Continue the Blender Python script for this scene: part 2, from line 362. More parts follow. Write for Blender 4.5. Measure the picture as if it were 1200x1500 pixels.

____

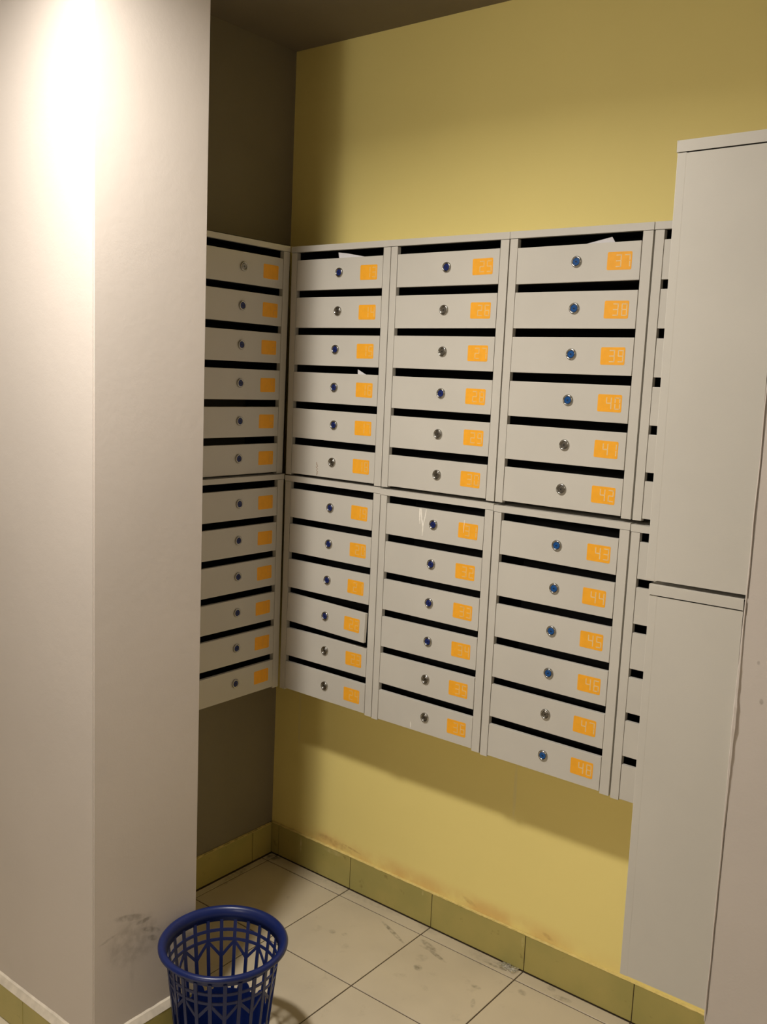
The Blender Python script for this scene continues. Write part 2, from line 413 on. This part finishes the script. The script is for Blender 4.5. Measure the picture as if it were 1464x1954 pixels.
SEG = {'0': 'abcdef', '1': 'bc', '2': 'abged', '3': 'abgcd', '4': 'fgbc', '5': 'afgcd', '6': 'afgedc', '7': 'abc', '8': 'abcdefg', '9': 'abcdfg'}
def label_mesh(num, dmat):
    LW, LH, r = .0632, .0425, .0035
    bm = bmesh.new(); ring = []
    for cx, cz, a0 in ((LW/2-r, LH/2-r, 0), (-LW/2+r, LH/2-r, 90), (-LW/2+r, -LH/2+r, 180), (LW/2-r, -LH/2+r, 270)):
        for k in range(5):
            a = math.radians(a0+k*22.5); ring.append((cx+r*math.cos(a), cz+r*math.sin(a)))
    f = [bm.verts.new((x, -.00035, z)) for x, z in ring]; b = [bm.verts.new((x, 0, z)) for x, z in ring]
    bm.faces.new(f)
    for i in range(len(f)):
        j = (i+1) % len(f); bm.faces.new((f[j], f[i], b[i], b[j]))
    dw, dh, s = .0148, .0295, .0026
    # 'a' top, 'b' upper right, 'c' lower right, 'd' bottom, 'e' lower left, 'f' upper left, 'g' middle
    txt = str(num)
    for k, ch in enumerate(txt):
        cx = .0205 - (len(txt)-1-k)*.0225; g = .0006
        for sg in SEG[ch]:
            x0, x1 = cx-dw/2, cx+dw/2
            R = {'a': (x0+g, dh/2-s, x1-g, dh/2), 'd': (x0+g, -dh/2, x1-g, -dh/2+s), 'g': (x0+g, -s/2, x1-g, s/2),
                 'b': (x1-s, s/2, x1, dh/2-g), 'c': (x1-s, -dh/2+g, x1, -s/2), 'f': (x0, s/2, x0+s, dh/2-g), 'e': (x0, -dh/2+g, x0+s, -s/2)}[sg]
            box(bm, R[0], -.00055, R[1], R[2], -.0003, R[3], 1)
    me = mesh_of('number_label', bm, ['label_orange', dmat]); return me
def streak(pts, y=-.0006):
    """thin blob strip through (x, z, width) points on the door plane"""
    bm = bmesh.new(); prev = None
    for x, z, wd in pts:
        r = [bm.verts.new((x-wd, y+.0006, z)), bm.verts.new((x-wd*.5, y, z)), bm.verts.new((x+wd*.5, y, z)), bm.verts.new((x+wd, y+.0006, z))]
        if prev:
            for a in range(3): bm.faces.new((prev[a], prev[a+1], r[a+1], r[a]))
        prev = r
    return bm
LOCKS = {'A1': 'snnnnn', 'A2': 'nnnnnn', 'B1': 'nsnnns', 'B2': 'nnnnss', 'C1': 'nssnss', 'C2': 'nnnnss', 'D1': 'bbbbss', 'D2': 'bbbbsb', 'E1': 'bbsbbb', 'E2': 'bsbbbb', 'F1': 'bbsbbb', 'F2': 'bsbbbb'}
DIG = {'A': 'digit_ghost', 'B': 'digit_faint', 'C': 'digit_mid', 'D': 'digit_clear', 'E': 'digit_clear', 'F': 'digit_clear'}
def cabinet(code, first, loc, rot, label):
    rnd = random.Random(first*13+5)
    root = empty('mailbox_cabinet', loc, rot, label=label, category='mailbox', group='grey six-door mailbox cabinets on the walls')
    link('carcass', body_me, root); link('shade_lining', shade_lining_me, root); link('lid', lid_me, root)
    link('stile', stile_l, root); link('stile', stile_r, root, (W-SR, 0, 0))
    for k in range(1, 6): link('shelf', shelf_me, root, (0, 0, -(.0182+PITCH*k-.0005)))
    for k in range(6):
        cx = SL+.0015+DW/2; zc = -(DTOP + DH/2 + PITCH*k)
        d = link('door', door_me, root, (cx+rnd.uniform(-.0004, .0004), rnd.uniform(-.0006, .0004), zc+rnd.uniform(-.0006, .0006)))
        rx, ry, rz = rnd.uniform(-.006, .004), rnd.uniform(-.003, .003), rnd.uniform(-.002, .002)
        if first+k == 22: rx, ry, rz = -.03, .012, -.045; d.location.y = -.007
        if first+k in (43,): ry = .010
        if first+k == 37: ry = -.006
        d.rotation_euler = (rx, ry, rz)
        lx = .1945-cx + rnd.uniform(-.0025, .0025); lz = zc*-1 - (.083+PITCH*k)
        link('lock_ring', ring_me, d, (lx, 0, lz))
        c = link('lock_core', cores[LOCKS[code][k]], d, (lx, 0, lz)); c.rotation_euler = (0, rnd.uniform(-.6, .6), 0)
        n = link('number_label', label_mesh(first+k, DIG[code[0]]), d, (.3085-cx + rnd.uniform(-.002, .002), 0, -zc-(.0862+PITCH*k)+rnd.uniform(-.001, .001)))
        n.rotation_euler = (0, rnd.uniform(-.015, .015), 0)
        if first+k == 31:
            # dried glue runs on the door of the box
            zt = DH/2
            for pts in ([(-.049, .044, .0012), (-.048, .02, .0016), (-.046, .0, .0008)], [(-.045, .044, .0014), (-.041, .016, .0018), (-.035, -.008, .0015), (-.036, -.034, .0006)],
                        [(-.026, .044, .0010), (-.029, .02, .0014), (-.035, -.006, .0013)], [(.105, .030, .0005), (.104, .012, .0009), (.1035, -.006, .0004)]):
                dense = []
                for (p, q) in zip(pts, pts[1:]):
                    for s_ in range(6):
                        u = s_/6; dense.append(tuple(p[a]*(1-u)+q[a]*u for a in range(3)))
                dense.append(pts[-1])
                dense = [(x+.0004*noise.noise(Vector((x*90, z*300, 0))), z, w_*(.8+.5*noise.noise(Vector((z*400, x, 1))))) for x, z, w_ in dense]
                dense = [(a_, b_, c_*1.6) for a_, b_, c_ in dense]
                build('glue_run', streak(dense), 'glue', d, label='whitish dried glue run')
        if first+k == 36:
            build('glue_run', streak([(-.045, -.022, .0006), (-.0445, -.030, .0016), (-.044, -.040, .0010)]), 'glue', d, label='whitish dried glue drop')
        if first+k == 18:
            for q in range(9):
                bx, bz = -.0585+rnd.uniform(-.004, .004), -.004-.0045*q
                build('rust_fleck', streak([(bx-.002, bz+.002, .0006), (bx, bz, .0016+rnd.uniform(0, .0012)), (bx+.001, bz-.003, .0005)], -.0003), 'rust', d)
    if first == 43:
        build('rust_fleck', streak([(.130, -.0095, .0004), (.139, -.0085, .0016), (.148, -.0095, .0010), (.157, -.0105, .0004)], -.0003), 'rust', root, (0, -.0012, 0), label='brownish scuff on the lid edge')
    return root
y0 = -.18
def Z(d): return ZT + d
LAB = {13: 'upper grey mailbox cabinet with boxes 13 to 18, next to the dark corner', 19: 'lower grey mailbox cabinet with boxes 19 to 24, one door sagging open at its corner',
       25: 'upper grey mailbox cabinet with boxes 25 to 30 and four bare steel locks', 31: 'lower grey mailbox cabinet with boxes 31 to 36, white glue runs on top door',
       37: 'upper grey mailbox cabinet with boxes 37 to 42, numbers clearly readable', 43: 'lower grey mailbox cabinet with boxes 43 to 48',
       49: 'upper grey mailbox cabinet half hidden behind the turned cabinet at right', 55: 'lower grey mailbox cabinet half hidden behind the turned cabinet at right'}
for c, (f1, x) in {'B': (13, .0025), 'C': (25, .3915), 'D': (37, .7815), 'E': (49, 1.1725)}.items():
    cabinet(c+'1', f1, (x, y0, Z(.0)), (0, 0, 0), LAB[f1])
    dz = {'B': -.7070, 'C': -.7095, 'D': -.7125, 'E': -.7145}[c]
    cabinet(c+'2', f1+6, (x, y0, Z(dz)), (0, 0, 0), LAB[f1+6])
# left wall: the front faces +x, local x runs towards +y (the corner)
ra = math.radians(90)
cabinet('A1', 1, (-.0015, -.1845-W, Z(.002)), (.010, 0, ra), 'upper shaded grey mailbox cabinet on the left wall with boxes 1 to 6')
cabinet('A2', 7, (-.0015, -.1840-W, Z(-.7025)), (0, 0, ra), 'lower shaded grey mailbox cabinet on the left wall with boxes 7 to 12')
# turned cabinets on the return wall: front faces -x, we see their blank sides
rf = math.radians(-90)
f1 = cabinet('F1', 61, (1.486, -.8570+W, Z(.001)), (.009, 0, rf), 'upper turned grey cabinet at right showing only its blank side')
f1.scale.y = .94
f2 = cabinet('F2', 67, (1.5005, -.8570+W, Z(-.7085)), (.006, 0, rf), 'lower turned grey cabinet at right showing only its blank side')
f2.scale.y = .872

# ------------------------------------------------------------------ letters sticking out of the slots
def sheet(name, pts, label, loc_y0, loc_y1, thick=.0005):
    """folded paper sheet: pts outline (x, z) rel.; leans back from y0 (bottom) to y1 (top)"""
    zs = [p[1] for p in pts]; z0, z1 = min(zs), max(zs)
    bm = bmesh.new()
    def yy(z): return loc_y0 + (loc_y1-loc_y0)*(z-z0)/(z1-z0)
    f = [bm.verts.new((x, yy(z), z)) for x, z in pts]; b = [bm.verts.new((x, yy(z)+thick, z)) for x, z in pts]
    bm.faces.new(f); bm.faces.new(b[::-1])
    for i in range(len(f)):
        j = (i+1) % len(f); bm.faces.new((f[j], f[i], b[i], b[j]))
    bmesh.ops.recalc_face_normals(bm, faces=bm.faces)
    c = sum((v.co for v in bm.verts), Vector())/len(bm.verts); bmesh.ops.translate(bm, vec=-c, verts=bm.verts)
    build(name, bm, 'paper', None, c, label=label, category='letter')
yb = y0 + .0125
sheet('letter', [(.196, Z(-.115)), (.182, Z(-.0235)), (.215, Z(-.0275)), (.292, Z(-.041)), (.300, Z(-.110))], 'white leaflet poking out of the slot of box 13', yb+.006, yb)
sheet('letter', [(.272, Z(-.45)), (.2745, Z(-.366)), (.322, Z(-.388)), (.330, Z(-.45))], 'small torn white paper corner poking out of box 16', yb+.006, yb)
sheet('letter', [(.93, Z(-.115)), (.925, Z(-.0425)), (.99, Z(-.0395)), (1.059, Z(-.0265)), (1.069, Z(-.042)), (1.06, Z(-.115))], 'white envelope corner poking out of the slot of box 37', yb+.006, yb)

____

**SHORT PROBLEM:** Using the material above, copy every line in which the string "from" occurs.

**COMPLETE RESPONSE:**
Continue the Blender Python script for this scene: part 2, from line 362. More parts follow. Write for Blender 4.5. Measure the picture as if it were 1200x1500 pixels.
The Blender Python script for this scene continues. Write part 2, from line 413 on. This part finishes the script. The script is for Blender 4.5. Measure the picture as if it were 1464x1954 pixels.
    """folded paper sheet: pts outline (x, z) rel.; leans back from y0 (bottom) to y1 (top)"""